STORED DATA.
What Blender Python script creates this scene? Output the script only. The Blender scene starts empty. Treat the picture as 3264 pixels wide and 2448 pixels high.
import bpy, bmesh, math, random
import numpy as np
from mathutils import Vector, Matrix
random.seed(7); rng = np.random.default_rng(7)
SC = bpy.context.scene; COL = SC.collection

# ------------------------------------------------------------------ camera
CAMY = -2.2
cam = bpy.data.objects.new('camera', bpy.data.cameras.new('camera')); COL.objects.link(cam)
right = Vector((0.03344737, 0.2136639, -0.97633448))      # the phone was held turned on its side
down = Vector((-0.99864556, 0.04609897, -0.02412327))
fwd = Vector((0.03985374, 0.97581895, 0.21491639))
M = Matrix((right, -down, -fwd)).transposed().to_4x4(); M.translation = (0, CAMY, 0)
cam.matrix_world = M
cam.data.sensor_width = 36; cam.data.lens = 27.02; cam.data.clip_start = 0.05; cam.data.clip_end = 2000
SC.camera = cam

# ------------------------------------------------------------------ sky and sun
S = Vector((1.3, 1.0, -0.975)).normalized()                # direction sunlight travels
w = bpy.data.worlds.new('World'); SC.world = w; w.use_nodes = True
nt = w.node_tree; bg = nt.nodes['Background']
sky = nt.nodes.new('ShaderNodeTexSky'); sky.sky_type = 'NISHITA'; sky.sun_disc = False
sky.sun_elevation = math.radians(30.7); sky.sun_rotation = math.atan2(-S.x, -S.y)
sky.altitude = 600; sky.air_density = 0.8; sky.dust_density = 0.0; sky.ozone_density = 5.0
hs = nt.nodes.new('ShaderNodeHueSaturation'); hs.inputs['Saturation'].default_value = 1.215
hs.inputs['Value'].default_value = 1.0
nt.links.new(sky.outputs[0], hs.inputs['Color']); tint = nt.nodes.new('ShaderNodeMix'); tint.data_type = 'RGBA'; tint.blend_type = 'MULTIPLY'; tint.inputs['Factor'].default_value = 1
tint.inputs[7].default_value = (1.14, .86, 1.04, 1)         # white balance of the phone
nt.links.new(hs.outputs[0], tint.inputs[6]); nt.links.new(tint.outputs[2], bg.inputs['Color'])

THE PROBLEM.
Please print exactly what appears from the first line of the data through the line with "SC = bpy.context.scene; COL = SC.collection", including both of those lines and nothing past them.

OUTPUT OF THE TASK.
What Blender Python script creates this scene? Output the script only. The Blender scene starts empty. Treat the picture as 3264 pixels wide and 2448 pixels high.
import bpy, bmesh, math, random
import numpy as np
from mathutils import Vector, Matrix
random.seed(7); rng = np.random.default_rng(7)
SC = bpy.context.scene; COL = SC.collection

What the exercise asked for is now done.